I have previously written about the importance of public speaking for businesspeople, but communications consultant Karlyn Lothery grabbed me with her own version of “The King’s Speech” — what she called her “fear buster” episode.

(Jim Kirby) - Karlyn Lothery, owner of Lothery & Associates (and it’s only employee).

Lothery met a women’s college basketball coach who was accustomed to giving motivational talks before large audiences and fielding questions from the press. But she was ducking requests to host a webcast in which she would be interviewing some successful businesswomen.

“Her eyes started tearing when she just talked about it,” said Lothery, 37, recalling her first lunch with the client about a year ago. “She said her body shut down when she was the one asking the questions.”

A person’s fear of public speaking or inability to communicate in small settings can cripple a career, and Lothery is trying to build a business around curing it.

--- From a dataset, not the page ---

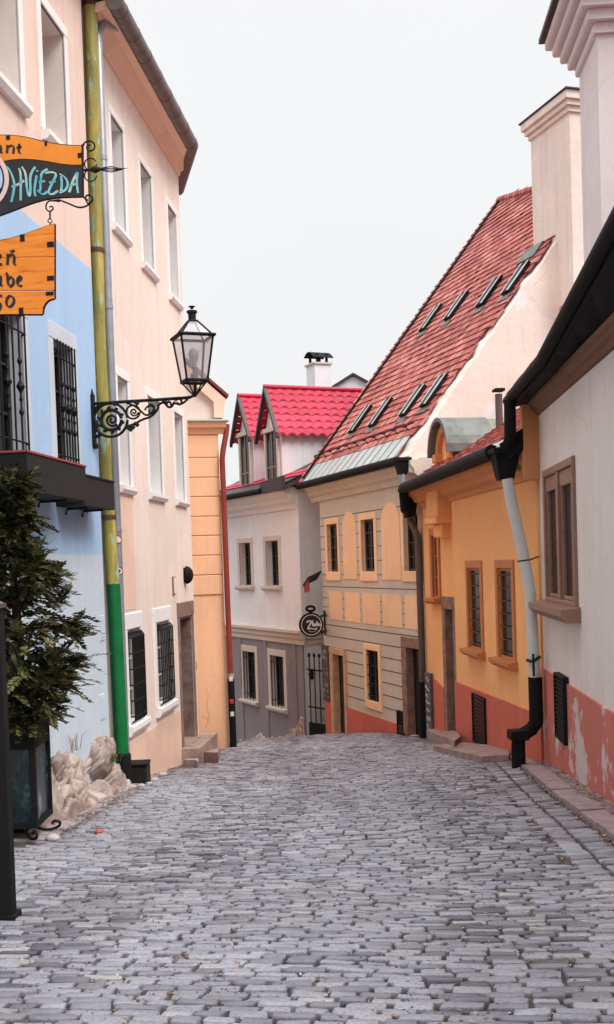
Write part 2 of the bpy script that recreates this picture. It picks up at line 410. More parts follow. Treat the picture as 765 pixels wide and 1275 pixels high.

Two coaching sessions with the basketball coach — including breathing lessons, memorizing facts and rehearsals in front of a camera — and $4,500 later, the client was ready for prime time.

The 1995 Georgetown grad’s nascent firm is far from a powerhouse: Lothery & Associates has one employee (guess who?) and will gross around $300,000 this year, she said.

Why am I writing about her?

Like most entrepreneurs, Lothery takes risks. She walked away from a $200,000-plus job with the U.S. Tennis Association to start her own business with $60,000 in the bank — and on the precipice of one of the worst economic downturns in history. She burned through her savings and even dipped into her 401(k) retirement nest egg (which I would never do).

It sounds repetitive, but coming up with an idea for a business and actually executing it are two very different things. “Doing it” is a lot harder than you think.

Lothery admits the mistakes she made starting out, such as assuming her relationships from the USTA and elsewhere would create a cascade of clients. They didn’t. She limited her client pool to athletes. Too narrow.

She learned from both.

Lothery said her company is big for a black-owned firm. Her estimated $300,000 in revenue this year will put her in the upper echelon of black-owned enterprises. Only 1 percent of black-owned firms nationally in 2007 had revenues of $1 million or more, compared with 5 percent of all firms, Lothery said, citing a recent Census Bureau report.

Her rates range from $900 for a two-hour one-on-one to $4,000 for a half-day session with four people.

She also has a mentor, which is crucial to most entrepreneurs’ success. Her father, Eugene Lothery, started as a production assistant on the set of “The Beverly Hillbillies” and went on to become a turnaround specialist fixing troubled stations around the country for CBS. She said her dad was the only black general manager of a commercial television station when he headed WCBS in New York in the 1980s.